В дни революции | страница 15



   -- Вы, кажется, Оберучев? -- слышу я возле себя женский голос.

   -- Да, -- отвечаю я, обернувшись к спрашиваемой мне даме.

   Предо мной немолодая, но очень моложавая, сохранившаяся дама, одетая по зимнему, изящно с претензией на роскошь.

   Я обратил на неё внимание и раньше, когда пароход стоял у пристани, когда она трогательно нежно прощалась с молодым человеком, по-видимому, её сыном.

   Я даже заинтересовался ею. И вот, она так просто, как к знакомому, обращается ко мне с вопросом.

   -- Да, я Оберучев. А с кем имею удовольствие говорить? -- отвечаю я.

   -- Я -- Коллонтай, -- отвечает она, улыбаясь.

   Имя Коллонтай было мне знакомо, как имя писательницы-социалистки, и я был очень рад с ней познакомиться.

   Плавно покачивается наш "Бергенсфиорд" по тихим волнам океана.

   Обед ещё нескоро, и мы разговорились с моей новой, милой знакомой.

   Я знал, что она большевичка, знал её политическую позицию вообще и во время войны в частности, так что нам не трудно было найти общие точки для собеседования.

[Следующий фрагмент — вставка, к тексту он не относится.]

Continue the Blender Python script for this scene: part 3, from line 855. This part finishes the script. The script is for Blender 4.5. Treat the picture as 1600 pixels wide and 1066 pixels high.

   Я сразу поставил ей целый ряд вопросов для того, чтобы яснее определить её политический облик.

   -- Да, я большевичка, -- ответила она мне, -- но я не ленинка. У меня имеется много разногласий с ним, и я не могу слепо идти за ним. -- Так обрисовала она мне свою политическую позицию.

   Я узнал, что она довольно долго прожила в Америке, и выразил удивление, что ничего о ней не слышал и нигде с ней не встретился, хотя бывал и в редакции социалистической газеты и не отказывал себе в несколько сомнительном удовольствии посещать почти все русские митинги в Нью-Йорке. Мне показалось это тем более удивительным, что я знал, что год тому назад она была в Америке и сделала турне, читая лекции по женскому вопросу, лекции довольно нашумевшие. А тут -- такое удивление, такое полное молчание.

   И я задал по этому поводу вопрос.

   Она откровенно мне объяснила, что воздерживалась от публичных выступлений, чтобы не повредить её сыну, студенту-технику, которого ей через влиятельных друзей удалось устроить в американской приёмной комиссии.

   Я отдал должное её материнским чувствам и больше этого вопроса не касался.

   Каждый день мы встречались по несколько раз. Она ехала в первом классе, а я во втором. Я подчеркнул ей эту ненужную роскошь, так как и второй класс представляет на океанских пароходах достаточно комфорта, но она ответила просто, что сделала это по настоянию сына.

   Предо мной вновь встала нежная, трогательно любящая мать.